In campo democratico il panico è iniziato ben prima della prima pausa pubblicitaria nel dibattito tv. Biden può essere sostituito? Chi dovrebbe sostituirlo? Dato che la convention democratica di Chicago sarà solo tra due mesi, sostituire Biden potrebbe essere facile, a patto, ovviamente, che decida di farsi da parte. Secondo le regole che governano la convention, un eventuale cambiamento di candidato sarebbe praticamente impossibile senza il consenso di Biden, e ogni tentativo golpe contro di lui potrebbe spaccare il partito, provocando l’alzata di scudi da parte dei delegati eletti durante le primarie, al 99% fedeli a Biden.

Mettendo da parte la questione se sia probabile che ciò accada, il suo ovvio successore sarebbe il suo vicepresidente, Kamala Harris. Ma secondo The Hill, sarebbe una scelta che non migliorerebbe di molto la situazione. Harris potrebbe anche essere addirittura meno popolare di Biden e potrebbe essere già ora il prossimo obiettivo di Trump che con ogni probabilità comincerà da subito a sostenere che, se dovesse vincere, «Nonno Joe» sarebbe rapidamente messo da parte per far posto al suo successore «ultra progressista».

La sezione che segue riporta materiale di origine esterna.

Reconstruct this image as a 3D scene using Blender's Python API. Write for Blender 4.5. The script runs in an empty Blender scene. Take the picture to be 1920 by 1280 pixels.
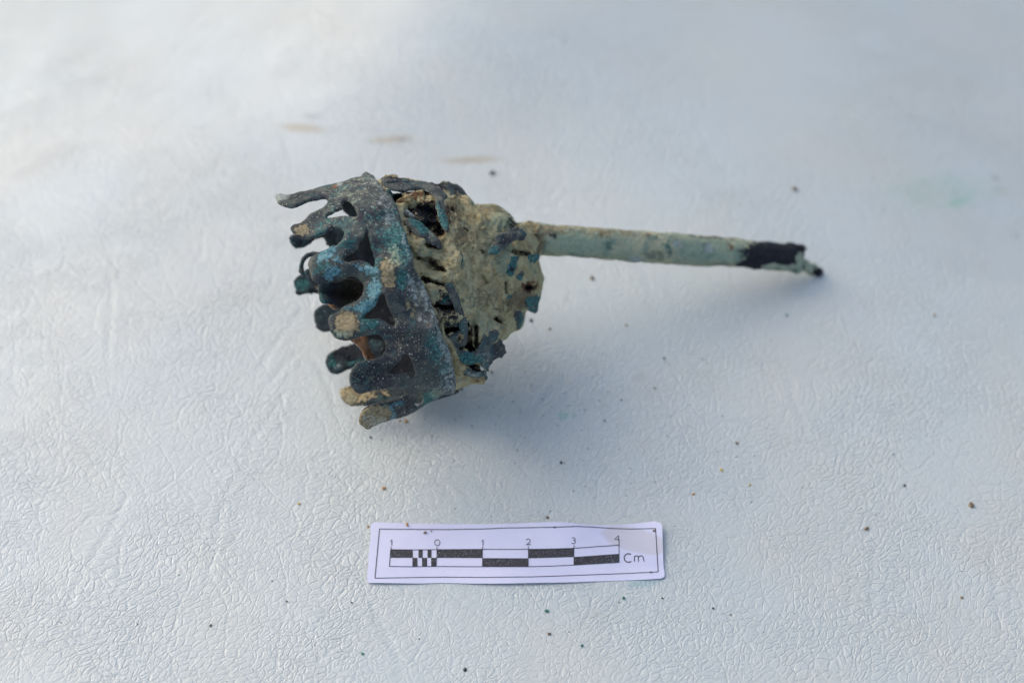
import bpy, math, random
import numpy as np
from mathutils import Vector, noise, geometry

# ------------------------------------------------------------------ camera, world, sun, exposure
random.seed(7); np.random.seed(7)
SC = bpy.context.scene
SC.unit_settings.system = 'METRIC'
SC.unit_settings.scale_length = 0.01            # one unit is one centimetre
PITCH = math.radians(52)                        # camera looks down this much
FPX = 2690.0                                    # focal length in pixels of the 1920 px photograph
DIST = 35.0
SP, CP = math.sin(PITCH), math.cos(PITCH)
FWD = np.array([0, CP, -SP]); UP = np.array([0, SP, CP]); RIGHT = np.array([1.0, 0, 0])
CAMP = -FWD * DIST
HCAM = CAMP[2]
cam = bpy.data.cameras.new('camera'); co = bpy.data.objects.new('camera', cam)
SC.collection.objects.link(co); SC.camera = co
co.location = CAMP; co.rotation_euler = (math.pi/2 - PITCH, 0, 0)
cam.sensor_width = 36; cam.lens = FPX / 1920 * 36
cam.clip_start = 1; cam.clip_end = 500
cam.dof.use_dof = True; cam.dof.focus_distance = 30.6
cam.dof.aperture_fstop = cam.lens * 1e-3 / (2 * 0.30)   # iris radius 0.30 cm

SUN_EL, SUN_AZ = math.radians(40), math.radians(-58)   # azimuth from +Y (away) towards +X
w = bpy.data.worlds.new('World'); SC.world = w; w.use_nodes = True
nt = w.node_tree; nt.nodes.clear()
sky = nt.nodes.new('ShaderNodeTexSky'); sky.sky_type = 'NISHITA'; sky.sun_disc = False
sky.sun_elevation = SUN_EL; sky.sun_rotation = SUN_AZ
sky.air_density = 1.0; sky.dust_density = 3.2; sky.ozone_density = 1.0
bg = nt.nodes.new('ShaderNodeBackground'); bg.inputs['Strength'].default_value = 0.15
wo = nt.nodes.new('ShaderNodeOutputWorld')
nt.links.new(sky.outputs[0], bg.inputs[0]); nt.links.new(bg.outputs[0], wo.inputs[0])
sl = bpy.data.lights.new('sun', 'SUN'); sl.energy = 0.58; sl.angle = math.radians(75); sl.color = (1.0, 0.98, 0.94)
so = bpy.data.objects.new('sun', sl); SC.collection.objects.link(so)
sd = Vector((math.sin(SUN_AZ)*math.cos(SUN_EL), math.cos(SUN_AZ)*math.cos(SUN_EL), math.sin(SUN_EL)))
so.rotation_euler = sd.to_track_quat('Z', 'Y').to_euler()
SC.view_settings.view_transform = 'Standard'; SC.view_settings.look = 'None'
SC.view_settings.exposure = 0.55; SC.view_settings.gamma = 1

# ------------------------------------------------------------------ geometry helpers
def ray(px, py):
    px = np.asarray(px, float); py = np.asarray(py, float)
    a = (px - 960) / FPX; b = -(py - 640) / FPX
    return FWD + a[..., None] * RIGHT + b[..., None] * UP       # depth along FWD is 1
def at_depth(px, py, d):
    return CAMP + ray(px, py) * np.asarray(d, float)[..., None]
def depth_z(px, py, z):
    r = ray(px, py)
    return (z - HCAM) / r[..., 2]
def at_z(px, py, z=0.0):
    return at_depth(px, py, depth_z(px, py, z))

def fbm(p, s, o=4):
    return noise.fractal(Vector(p) * s, 0.9, 2.1, o)

def spline(pts, step, closed=True, smooth=True):
    P = np.array(pts, float); n = len(P); out = []
    rng = n if closed else n - 1
    for i in range(rng):
        p0 = P[(i-1) % n] if closed or i > 0 else P[0]
        p1 = P[i]; p2 = P[(i+1) % n]
        p3 = P[(i+2) % n] if closed or i + 2 < n else P[-1]
        m = max(1, int(round(np.linalg.norm(p2 - p1) / step)))
        for k in range(m):
            t = k / m
            if smooth:
                q = 0.5*((2*p1) + (-p0+p2)*t + (2*p0-5*p1+4*p2-p3)*t*t + (-p0+3*p1-3*p2+p3)*t**3)
            else: q = p1 + (p2-p1)*t
            out.append(q)
    if not closed: out.append(P[-1])
    return np.array(out)

def inside(P, poly):
    x, y = P[:, 0], P[:, 1]; r = np.zeros(len(P), bool); n = len(poly)
    for i in range(n):
        x1, y1 = poly[i]; x2, y2 = poly[i-1]
        c = (y1 > y) != (y2 > y)
        if abs(y2-y1) < 1e-9: continue
        r ^= c & (x < (x2-x1)*(y-y1)/(y2-y1) + x1)
    return r
def dist_poly(P, poly):
    d = np.full(len(P), 1e9); n = len(poly)
    for i in range(n):
        a = poly[i-1]; b = poly[i]; ab = b - a; L = max(ab @ ab, 1e-9)
        t = np.clip(((P - a) @ ab) / L, 0, 1)
        d = np.minimum(d, np.linalg.norm(P - (a + t[:, None]*ab), axis=1))
    return d

class Loft:
    """A round body along a bent axis: sections (top silhouette, bottom silhouette, height of centre, roundness)."""
    def __init__(s, secs, p=2.2):
        s.T = np.array([q[0] for q in secs], float); s.B = np.array([q[1] for q in secs], float)
        s.z = np.array([q[2] for q in secs], float); s.k = np.array([q[3] for q in secs], float); s.p = p
    def sec(s, t):
        n = len(s.z); t = np.asarray(t, float); i = np.clip(np.floor(t).astype(int), 0, n-2); f = t - i
        L = lambda A: A[i]*(1-f)[..., None] + A[i+1]*f[..., None] if A.ndim > 1 else A[i]*(1-f) + A[i+1]*f
        return L(s.T), L(s.B), L(s.z), L(s.k)
    def inv(s, P):
        lo = np.full(len(P), -0.6); hi = np.full(len(P), len(s.z) - 0.4)
        def side(t):
            T, B, _, _ = s.sec(t); d = B - T; e = P - T
            return d[:, 0]*e[:, 1] - d[:, 1]*e[:, 0]
        sl_ = side(lo)
        for _ in range(26):
            m = (lo+hi)/2; g = side(m) * sl_ > 0
            lo = np.where(g, m, lo); hi = np.where(g, hi, m)
        t = (lo+hi)/2; T, B, z, k = s.sec(t)
        d = B - T; c = ((P-T)*d).sum(1)/(d*d).sum(1)*2 - 1
        return t, c
    def depth(s, P, far=False, scale=1.0):
        t, c = s.inv(P); T, B, z, k = s.sec(t)
        M = (T+B)/2; D = depth_z(M[:, 0], M[:, 1], z)
        R = np.linalg.norm(B-T, axis=1)/2 * D / FPX
        cc = np.clip(np.abs(c), 0, 1)
        h = np.maximum(1 - cc**s.p, 0)**(1/s.p if s.p > 2 else 0.5)
        over = np.maximum(np.abs(c)-1, 0)
        off = k*R*h*scale - over*R*0.8
        return D + off if far else D - off

# patina patches, in two colour attributes
KIND = {'blue': (0, 0), 'tan': (0, 1), 'teal': (0, 2), 'pale': (0, 3), 'dark': (1, 0), 'rust': (1, 1), 'speck': (1, 2), 'green': (1, 3)}
def patch_weights(P, patches):
    W = [np.zeros((len(P), 4)), np.zeros((len(P), 4))]
    for q in patches:
        kind, x, y, rx, ry, rot, st = q
        a = math.radians(rot); dx = P[:, 0]-x; dy = P[:, 1]-y
        u = (dx*math.cos(a)+dy*math.sin(a))/rx; v = (-dx*math.sin(a)+dy*math.cos(a))/ry
        d = np.sqrt(u*u+v*v)
        ww = st*np.clip(1.35 - 0.75*d, 0, 1)
        A, c = KIND[kind]
        W[A][:, c] = np.maximum(W[A][:, c], ww)
    return W

def mesh_obj(name, V, F, mat, parent=None, attrs=None, smooth=True):
    me = bpy.data.meshes.new(name)
    V = np.asarray(V, float)
    if parent is not None: V = V - np.array(parent.location)
    me.from_pydata(V.tolist(), [], [list(map(int, f)) for f in F]); me.update()
    if attrs is not None:
        for nm, A in zip(('patchA', 'patchB'), attrs):
            at = me.attributes.new(nm, 'FLOAT_COLOR', 'POINT')
            at.data.foreach_set('color', np.asarray(A, np.float32).ravel())
    me.materials.append(mat)
    if smooth: me.polygons.foreach_set('use_smooth', [True]*len(me.polygons))
    o = bpy.data.objects.new(name, me); SC.collection.objects.link(o)
    if parent is not None: o.parent = parent
    return o

def triangulate(out, holes, step):
    """Even triangles inside an outline with holes (pixel plane)."""
    lo = out.min(0); hi = out.max(0)
    xs = np.arange(lo[0], hi[0], step); ys = np.arange(lo[1], hi[1], step*0.87)
    G = np.array([(x + (step/2 if j % 2 else 0), y) for j, y in enumerate(ys) for x in xs])
    G += np.random.uniform(-.12, .12, G.shape)*step
    m = inside(G, out)
    G = G[m]; G = G[dist_poly(G, out) > step*0.55]
    for h in holes:
        G = G[~inside(G, h)]; G = G[dist_poly(G, h) > step*0.55]
    loops = [out] + holes; pts = []; edges = []
    for L in loops:
        b = len(pts); n = len(L); pts += [Vector(p) for p in L]
        edges += [(b+i, b+(i+1) % n) for i in range(n)]
    pts += [Vector(p) for p in G]
    r = geometry.delaunay_2d_cdt(pts, edges, [], 1, 1e-5)
    P = np.array([list(v) for v in r[0]]); F = np.array([list(f) for f in r[2]])
    C = P[F].mean(1); k = inside(C, out)
    for h in holes: k &= ~inside(C, h)
    F = F[k]
    # orient counter-clockwise in image (y down) so that normals face the camera
    a, b, c = P[F[:, 0]], P[F[:, 1]], P[F[:, 2]]
    s_ = (b[:, 0]-a[:, 0])*(c[:, 1]-a[:, 1]) - (b[:, 1]-a[:, 1])*(c[:, 0]-a[:, 0])
    F[s_ > 0] = F[s_ > 0][:, ::-1]
    return P, F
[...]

Se i democratici credono davvero che Donald Trump rappresenti una minaccia esistenziale per la democrazia americana, allora sia Biden che Harris dovrebbero farsi da parte. In tal caso la soluzione d’emergenza sarebbe Gretchen Whitmer, popolare governatrice del Michigan, in ticket con Josh Shapiro, governatore della Pennsylvania. Whitmer è apprezzata a livello nazionale e Biden è attualmente indietro sia nel Michigan che in Pennsylvania. Anche Roy Cooper, governatore uscente della Carolina del Nord, sarebbe un’interessante scelta come vicepresidente, soprattutto se Biden si facesse da parte e Harris diventasse il candidato. Naturalmente, ci sono problemi nel nominare Whitmer, compreso il rischio di alienare gli elettori afroamericani.

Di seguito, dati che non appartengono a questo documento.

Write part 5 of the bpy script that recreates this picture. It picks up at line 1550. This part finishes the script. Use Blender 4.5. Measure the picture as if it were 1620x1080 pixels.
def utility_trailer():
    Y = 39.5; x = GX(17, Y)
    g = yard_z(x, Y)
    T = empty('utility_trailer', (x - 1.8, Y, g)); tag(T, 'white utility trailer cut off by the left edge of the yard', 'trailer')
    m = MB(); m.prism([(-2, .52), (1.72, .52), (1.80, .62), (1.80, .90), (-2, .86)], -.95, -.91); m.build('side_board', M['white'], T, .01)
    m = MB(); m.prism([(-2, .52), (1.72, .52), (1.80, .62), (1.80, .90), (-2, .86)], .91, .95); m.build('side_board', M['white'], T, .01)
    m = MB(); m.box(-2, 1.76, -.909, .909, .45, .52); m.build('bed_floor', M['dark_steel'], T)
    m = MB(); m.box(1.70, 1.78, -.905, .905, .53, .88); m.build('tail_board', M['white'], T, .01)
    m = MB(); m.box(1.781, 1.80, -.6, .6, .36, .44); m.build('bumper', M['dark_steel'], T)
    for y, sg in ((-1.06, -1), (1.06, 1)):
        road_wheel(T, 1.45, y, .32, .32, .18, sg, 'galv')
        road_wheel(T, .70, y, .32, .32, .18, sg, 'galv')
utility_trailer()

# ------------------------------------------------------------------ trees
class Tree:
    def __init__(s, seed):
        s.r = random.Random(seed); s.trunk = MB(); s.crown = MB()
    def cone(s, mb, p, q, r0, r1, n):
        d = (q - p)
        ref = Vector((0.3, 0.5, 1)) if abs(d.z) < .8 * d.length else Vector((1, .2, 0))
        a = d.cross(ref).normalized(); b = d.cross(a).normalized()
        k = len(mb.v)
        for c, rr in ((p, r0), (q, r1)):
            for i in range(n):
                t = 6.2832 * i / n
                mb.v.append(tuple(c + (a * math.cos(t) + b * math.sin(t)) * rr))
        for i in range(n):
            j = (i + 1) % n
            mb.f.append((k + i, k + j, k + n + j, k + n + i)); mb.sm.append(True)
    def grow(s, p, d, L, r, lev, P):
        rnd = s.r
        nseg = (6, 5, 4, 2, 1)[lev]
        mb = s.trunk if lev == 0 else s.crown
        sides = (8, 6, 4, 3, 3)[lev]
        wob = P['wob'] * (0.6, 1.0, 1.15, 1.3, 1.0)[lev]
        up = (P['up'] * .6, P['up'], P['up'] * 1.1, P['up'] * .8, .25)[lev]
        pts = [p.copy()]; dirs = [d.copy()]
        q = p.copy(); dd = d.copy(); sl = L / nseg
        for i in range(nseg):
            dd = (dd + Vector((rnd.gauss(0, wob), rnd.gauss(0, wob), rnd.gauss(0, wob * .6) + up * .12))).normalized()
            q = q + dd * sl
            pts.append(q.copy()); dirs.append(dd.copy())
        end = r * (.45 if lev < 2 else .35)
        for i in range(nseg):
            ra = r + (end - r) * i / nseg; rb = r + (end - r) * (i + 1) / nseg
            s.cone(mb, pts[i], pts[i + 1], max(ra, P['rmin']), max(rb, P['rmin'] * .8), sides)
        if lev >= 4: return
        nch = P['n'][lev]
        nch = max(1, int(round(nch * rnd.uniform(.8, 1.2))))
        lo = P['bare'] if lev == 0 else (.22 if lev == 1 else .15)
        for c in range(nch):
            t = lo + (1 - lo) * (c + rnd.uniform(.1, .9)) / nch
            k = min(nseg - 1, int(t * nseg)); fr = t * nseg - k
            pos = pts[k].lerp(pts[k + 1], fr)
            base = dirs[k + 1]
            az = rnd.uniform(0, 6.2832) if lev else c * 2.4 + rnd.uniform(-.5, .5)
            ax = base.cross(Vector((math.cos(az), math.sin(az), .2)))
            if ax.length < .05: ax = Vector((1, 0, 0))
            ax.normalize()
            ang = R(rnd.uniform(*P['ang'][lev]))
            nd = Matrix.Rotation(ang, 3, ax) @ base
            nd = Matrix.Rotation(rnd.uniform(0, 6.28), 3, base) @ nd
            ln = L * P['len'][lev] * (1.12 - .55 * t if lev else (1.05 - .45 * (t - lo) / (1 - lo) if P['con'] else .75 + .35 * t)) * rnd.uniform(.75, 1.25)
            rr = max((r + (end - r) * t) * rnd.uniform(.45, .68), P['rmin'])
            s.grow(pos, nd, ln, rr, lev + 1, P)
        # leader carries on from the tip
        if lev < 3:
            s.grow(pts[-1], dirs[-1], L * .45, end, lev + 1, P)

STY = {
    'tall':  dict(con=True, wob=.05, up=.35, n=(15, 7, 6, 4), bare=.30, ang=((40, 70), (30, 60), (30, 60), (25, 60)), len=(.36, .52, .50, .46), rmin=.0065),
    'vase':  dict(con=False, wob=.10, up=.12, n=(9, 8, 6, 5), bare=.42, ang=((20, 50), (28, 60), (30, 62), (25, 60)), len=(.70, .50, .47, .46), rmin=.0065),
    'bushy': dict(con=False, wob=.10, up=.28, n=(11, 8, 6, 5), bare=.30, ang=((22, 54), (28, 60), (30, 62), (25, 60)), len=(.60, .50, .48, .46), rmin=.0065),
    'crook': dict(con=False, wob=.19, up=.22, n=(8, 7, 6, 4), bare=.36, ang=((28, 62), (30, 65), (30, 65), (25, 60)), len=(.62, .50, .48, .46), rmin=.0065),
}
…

Ma c’è una buona ragione per cui un biglietto Whitmer/Shapiro supererebbe quello Biden/Harris. Dopo la performance in tv, la campagna di Biden sarà strettamente un referendum su Donald Trump piuttosto che un voto di fiducia per altri quattro anni di Joe Biden e Whitmer, o qualcuno come lei, può conquistare gli indecisi e i ’double haters’, quei “doppi odiatori” che non voterebbero né per Biden né per Trump. In un’elezione che potrebbe essere decida da poche migliaia di voti, ciò potrebbe fare la differenza. Stiamo comunque parlando di fantapolitica: con ogni probabilità Biden uscirà dalla convention democratica come candidato del partito e a quel  punto la scelta sarà nelle mani degli americani, dall’Alaska alla Florida.

Gli altri nomi che circolano sono nomi di fedelissimi del presidente, come Newsom - che secondo alcuni lo scorso anno aveva tastato il terreno con una «campagna ombra» per la Casa Bianca ma ora è impegnato per la rielezione di Biden - e il collega governatore dell’Illinois J.B. Pritzker. E poi c’è Michelle Obama, l’ancora popolarissima ex first lady che da anni continua però a negare categoricamente ogni sua intenzione di darsi alla politica.